Venezuela’s Guaido Says He Will Return Home After Ecuador Visit

SALINAS, Ecuador (Reuters) —
Venezuelan opposition leader Juan Guaido gestures after a meeting with Ecuador’s President Lenin Moreno (R) in Salinas, Ecuador March 2, 2019. (Reuters/Daniel Tapia)

Venezuelan opposition leader Juan Guaido said on Saturday he would return home after a visit to Ecuador and called for new protests new week against President Nicolas Maduro, whose government had banned him from traveling abroad.

Guaido has spent the past few days touring between Latin American countries to muster support for his campaign to form a transition government and oust Maduro, whom he denounces as an illegitimate usurper.

He had visited Brazil, Argentina and Paraguay after leaving Venezuela last week for Colombia to coordinate efforts there to send humanitarian aid into his country, though troops loyal to Maduro blocked a convoy of aid trucks and turned them back.

“As for the next steps for Venezuelans, I announce my return home from Ecuador,” Guaido told a news conference in the coastal town of Salinas alongside Ecuadorean President Lenin Moreno.

Guaido did not say when exactly or how he would return to Venezuela.

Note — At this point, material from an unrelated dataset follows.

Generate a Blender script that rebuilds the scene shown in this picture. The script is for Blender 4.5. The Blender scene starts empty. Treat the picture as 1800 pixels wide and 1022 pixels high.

He is expected to leave Ecuador at 9.30 a.m. local time on Sunday, according to the Ecuadorean government’s schedule for his visit.

His return opens the possibility that Venezuelan authorities will try to arrest him. The Supreme Court had imposed a travel ban on him after he invoked the country’s constitution on Jan 23 to assume an interim presidency, which most Western nations now recognize as legitimate.

Guaido said Venezuelans should again take to the streets on Monday and Tuesday, even though Venezuela, like other Latin American countries, was celebrating a holiday.

“We have little to celebrate and a lot to do,” he said.

Guaido has called on his international backers to impose harsher measures to pressure Maduro and after the aid convoy’s failure proposed that “all options be kept open.”

While U.S. President Donald Trump’s administration has not ruled out military intervention to dislodge Maduro, it is seen as unlikely and his Latin American allies have encouraged a mix of sanctions and diplomacy instead.